-- EXERCISE --
Starting at the line with "Write part 2" and stopping at the line with "bm, [M_scryel], ds)", repeat each line exactly. Include both and omit the rest.

══ SOURCE RECORDS ══

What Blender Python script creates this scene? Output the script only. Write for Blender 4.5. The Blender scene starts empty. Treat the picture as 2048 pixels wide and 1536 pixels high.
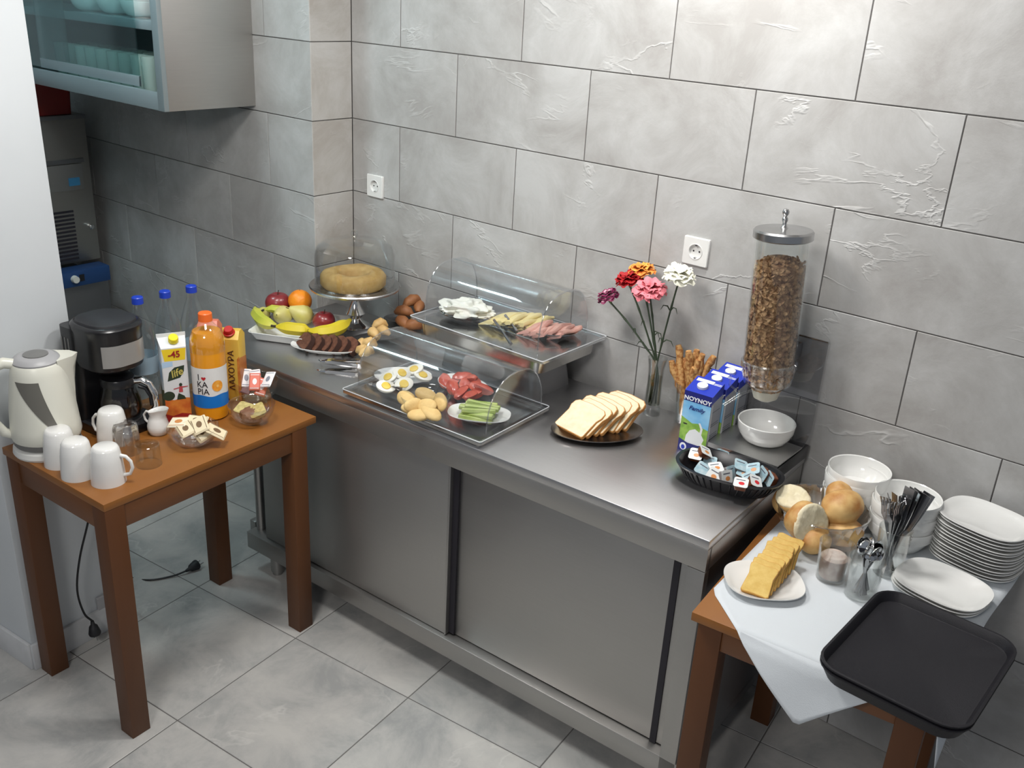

═══
══ SOURCE RECORDS ══

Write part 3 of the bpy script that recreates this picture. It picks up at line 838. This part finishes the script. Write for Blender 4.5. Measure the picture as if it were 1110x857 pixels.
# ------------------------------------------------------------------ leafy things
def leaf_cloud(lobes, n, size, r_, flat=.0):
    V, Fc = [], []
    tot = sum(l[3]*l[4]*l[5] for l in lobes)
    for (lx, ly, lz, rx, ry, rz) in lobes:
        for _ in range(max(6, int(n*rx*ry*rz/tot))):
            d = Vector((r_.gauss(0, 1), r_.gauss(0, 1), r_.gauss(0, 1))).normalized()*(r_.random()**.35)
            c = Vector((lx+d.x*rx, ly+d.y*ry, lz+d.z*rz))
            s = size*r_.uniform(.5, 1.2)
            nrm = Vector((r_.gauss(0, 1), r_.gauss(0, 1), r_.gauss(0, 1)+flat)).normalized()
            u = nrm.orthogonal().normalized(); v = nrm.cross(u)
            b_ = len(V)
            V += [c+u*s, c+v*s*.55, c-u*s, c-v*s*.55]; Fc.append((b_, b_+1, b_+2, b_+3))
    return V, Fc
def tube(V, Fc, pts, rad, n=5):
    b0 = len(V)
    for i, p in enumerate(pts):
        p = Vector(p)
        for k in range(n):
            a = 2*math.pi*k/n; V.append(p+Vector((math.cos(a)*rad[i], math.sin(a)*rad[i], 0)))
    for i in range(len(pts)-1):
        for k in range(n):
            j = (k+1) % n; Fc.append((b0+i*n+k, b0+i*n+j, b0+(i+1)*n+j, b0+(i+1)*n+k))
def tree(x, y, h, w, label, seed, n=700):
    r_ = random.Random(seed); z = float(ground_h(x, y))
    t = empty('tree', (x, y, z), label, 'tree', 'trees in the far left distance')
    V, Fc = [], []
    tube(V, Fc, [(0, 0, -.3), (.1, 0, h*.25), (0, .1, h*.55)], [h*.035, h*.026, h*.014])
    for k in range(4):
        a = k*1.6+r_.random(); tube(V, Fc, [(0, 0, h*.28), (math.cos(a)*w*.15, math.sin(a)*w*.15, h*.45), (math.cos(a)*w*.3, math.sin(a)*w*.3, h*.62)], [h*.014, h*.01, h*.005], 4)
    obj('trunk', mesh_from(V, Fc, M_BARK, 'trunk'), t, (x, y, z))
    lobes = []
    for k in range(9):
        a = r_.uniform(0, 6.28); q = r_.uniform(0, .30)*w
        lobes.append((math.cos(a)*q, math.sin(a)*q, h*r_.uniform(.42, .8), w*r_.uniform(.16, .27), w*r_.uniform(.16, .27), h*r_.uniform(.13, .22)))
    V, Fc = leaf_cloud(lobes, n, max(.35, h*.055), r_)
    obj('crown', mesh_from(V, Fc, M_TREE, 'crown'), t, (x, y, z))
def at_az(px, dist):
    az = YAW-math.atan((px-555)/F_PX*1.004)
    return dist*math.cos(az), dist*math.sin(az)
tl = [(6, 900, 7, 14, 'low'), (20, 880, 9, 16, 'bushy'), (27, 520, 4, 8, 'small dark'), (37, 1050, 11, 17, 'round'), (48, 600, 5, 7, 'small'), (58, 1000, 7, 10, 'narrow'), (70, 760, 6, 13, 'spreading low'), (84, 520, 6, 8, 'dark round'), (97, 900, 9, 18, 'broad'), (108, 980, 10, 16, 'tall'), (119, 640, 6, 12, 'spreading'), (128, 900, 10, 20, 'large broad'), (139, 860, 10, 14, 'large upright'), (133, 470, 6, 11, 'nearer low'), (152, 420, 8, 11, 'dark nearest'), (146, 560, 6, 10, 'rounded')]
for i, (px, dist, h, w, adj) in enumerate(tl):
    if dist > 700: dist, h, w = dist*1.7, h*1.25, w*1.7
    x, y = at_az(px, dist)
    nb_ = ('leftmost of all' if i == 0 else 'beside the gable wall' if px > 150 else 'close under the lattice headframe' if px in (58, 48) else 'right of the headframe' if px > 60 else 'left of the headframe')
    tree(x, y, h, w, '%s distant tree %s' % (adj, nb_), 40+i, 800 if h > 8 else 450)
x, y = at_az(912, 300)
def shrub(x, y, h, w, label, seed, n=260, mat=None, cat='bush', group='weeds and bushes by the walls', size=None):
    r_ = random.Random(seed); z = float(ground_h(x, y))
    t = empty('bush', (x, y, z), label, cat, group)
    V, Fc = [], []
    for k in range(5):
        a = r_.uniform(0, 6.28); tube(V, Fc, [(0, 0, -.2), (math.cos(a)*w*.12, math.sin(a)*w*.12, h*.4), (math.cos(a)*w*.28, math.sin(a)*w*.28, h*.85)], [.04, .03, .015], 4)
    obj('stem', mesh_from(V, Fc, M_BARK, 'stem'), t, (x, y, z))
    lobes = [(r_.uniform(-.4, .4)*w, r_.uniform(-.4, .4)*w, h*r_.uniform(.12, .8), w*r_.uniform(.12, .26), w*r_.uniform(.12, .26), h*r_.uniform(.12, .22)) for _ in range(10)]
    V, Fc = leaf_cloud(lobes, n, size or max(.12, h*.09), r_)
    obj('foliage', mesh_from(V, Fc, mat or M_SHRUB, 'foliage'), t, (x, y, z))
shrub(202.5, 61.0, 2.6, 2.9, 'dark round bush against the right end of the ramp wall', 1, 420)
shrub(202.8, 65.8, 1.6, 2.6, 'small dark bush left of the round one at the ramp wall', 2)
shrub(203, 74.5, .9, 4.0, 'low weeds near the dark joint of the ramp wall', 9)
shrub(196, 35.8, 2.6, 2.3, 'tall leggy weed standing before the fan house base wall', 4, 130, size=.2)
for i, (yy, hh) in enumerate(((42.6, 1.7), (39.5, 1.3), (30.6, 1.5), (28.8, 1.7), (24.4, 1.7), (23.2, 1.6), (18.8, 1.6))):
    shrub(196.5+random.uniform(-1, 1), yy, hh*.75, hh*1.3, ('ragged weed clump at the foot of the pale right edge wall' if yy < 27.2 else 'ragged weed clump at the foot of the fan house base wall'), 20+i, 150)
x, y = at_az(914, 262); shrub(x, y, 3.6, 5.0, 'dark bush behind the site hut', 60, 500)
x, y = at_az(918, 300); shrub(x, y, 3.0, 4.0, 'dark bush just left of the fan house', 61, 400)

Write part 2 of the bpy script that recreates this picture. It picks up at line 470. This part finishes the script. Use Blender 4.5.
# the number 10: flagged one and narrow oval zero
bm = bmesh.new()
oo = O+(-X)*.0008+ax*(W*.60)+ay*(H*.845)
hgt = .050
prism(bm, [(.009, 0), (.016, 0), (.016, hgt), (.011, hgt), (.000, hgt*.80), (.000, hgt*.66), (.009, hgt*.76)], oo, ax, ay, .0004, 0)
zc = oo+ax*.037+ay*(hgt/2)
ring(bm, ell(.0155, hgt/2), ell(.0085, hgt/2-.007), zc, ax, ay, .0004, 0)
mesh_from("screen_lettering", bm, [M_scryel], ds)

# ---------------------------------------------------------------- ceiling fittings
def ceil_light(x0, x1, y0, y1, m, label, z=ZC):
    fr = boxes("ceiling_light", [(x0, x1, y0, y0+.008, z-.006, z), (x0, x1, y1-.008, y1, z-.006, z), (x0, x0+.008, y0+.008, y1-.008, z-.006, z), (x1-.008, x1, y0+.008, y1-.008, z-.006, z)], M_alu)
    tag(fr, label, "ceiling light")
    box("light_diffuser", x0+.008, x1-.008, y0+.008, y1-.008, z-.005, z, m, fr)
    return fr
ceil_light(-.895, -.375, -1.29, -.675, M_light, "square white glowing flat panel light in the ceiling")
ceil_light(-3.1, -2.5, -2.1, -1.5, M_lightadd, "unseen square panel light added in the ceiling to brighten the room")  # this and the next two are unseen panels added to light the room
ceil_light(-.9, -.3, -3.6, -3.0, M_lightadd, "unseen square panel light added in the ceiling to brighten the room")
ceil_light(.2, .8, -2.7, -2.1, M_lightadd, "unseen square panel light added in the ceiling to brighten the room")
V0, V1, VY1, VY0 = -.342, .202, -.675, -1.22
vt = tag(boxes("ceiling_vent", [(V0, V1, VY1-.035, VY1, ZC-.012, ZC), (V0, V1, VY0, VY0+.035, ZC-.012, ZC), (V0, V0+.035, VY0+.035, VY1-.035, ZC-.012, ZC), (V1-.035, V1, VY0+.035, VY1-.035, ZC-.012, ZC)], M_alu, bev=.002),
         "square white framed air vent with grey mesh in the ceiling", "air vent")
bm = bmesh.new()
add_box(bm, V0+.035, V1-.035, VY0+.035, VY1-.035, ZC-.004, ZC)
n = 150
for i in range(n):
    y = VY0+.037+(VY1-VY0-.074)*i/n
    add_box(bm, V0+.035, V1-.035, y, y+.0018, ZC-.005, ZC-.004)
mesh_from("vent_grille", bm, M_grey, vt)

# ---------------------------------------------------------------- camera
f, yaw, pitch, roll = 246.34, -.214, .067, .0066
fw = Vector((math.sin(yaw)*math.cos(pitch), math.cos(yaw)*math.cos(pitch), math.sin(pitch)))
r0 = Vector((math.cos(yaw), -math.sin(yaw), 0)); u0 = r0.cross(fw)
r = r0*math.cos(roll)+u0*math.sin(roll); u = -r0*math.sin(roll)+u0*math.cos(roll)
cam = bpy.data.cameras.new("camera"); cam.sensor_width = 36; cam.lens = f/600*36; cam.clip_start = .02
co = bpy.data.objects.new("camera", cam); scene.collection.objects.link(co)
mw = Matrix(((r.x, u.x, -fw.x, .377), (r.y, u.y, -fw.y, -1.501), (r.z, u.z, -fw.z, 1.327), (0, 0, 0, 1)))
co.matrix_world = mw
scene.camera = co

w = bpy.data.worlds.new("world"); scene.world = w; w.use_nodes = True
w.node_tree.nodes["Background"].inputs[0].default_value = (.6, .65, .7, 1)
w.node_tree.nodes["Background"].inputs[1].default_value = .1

═══
══ SOURCE RECORDS ══

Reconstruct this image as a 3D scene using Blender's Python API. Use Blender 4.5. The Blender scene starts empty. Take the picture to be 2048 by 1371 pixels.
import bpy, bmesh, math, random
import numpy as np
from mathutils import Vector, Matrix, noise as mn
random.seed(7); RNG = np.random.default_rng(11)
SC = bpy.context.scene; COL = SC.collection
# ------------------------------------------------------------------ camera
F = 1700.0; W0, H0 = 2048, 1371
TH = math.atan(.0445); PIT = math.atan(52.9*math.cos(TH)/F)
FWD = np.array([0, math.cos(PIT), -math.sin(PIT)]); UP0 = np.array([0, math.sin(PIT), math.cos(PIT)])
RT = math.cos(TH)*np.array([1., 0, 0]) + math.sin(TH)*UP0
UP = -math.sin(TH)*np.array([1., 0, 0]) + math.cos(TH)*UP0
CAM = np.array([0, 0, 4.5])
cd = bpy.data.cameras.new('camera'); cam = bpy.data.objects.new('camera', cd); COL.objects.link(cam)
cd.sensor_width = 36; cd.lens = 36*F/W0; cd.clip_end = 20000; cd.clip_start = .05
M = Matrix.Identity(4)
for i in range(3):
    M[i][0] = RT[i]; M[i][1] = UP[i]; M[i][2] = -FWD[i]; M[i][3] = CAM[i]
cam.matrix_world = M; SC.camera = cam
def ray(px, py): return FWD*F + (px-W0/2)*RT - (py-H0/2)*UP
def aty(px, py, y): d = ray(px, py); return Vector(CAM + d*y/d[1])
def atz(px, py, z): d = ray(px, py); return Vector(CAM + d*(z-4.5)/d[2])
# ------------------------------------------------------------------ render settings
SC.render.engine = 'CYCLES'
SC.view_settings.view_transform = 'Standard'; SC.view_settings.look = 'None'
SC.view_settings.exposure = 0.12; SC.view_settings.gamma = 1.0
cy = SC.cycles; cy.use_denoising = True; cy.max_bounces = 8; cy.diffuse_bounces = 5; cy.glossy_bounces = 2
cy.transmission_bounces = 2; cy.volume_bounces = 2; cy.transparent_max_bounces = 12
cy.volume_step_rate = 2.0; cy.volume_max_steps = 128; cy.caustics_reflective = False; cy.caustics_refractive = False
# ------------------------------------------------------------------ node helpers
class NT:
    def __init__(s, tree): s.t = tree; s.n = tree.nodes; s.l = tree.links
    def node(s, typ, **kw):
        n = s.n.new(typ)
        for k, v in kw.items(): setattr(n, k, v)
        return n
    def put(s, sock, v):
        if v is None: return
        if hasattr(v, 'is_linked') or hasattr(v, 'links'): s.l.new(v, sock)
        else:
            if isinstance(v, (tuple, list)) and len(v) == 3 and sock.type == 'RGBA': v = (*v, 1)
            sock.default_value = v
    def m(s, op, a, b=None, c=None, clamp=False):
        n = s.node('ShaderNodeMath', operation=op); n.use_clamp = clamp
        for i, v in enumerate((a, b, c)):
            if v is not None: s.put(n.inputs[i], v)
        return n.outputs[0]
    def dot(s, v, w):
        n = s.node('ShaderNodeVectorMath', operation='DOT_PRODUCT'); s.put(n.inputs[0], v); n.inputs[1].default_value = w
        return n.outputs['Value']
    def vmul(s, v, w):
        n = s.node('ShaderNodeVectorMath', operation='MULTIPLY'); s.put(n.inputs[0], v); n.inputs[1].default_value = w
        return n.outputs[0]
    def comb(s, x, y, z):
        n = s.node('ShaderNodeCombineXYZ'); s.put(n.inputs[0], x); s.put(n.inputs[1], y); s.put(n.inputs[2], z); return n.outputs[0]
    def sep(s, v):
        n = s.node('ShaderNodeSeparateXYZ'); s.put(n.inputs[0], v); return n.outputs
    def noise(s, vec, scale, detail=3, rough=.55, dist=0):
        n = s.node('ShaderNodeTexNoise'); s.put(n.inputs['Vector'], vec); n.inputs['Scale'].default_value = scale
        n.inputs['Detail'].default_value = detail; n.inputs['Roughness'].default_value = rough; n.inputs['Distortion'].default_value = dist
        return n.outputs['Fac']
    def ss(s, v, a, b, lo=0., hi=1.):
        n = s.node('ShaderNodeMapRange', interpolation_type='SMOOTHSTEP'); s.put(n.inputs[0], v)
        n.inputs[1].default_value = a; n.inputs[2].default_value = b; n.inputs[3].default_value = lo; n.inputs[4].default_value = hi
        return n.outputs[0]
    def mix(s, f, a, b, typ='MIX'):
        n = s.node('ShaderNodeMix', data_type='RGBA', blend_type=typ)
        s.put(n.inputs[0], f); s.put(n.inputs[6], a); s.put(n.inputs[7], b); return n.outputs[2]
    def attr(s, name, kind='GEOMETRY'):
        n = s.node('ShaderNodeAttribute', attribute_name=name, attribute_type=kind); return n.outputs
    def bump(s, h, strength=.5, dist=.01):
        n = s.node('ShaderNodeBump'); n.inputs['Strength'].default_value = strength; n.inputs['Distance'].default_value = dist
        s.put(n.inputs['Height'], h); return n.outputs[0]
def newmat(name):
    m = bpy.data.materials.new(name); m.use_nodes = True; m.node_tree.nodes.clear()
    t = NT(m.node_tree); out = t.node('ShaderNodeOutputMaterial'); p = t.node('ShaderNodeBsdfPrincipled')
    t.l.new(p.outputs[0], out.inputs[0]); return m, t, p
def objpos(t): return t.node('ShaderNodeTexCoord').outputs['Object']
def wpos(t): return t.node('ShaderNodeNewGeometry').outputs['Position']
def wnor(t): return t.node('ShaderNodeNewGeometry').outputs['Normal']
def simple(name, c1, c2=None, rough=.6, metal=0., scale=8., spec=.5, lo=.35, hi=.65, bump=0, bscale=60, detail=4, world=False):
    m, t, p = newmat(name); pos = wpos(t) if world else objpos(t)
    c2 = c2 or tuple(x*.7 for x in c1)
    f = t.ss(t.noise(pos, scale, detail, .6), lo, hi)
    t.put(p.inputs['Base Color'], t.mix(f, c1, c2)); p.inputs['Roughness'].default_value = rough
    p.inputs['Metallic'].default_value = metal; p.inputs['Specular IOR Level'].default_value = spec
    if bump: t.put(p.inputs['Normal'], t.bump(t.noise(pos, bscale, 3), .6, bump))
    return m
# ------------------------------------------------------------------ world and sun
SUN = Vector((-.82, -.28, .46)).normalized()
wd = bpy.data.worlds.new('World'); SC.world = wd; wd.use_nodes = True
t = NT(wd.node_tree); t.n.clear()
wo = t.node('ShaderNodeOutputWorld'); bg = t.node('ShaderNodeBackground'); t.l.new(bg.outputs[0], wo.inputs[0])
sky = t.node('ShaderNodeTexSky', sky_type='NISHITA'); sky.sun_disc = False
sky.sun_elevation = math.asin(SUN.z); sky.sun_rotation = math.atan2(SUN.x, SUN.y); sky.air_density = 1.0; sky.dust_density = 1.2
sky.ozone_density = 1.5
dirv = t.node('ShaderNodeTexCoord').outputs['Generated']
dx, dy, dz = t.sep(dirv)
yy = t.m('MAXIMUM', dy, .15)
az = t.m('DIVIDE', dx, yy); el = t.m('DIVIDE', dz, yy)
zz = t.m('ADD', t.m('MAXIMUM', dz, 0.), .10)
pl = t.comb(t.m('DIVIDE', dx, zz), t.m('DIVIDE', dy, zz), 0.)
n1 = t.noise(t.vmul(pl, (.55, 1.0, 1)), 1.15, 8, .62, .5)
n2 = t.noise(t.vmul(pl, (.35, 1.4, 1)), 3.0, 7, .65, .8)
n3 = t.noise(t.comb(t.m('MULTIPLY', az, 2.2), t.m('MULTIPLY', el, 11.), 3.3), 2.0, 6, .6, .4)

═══

-- FULL RESPONSE --
Write part 2 of the bpy script that recreates this picture. It picks up at line 470. This part finishes the script. Use Blender 4.5.
# the number 10: flagged one and narrow oval zero
bm = bmesh.new()
oo = O+(-X)*.0008+ax*(W*.60)+ay*(H*.845)
hgt = .050
prism(bm, [(.009, 0), (.016, 0), (.016, hgt), (.011, hgt), (.000, hgt*.80), (.000, hgt*.66), (.009, hgt*.76)], oo, ax, ay, .0004, 0)
zc = oo+ax*.037+ay*(hgt/2)
ring(bm, ell(.0155, hgt/2), ell(.0085, hgt/2-.007), zc, ax, ay, .0004, 0)
mesh_from("screen_lettering", bm, [M_scryel], ds)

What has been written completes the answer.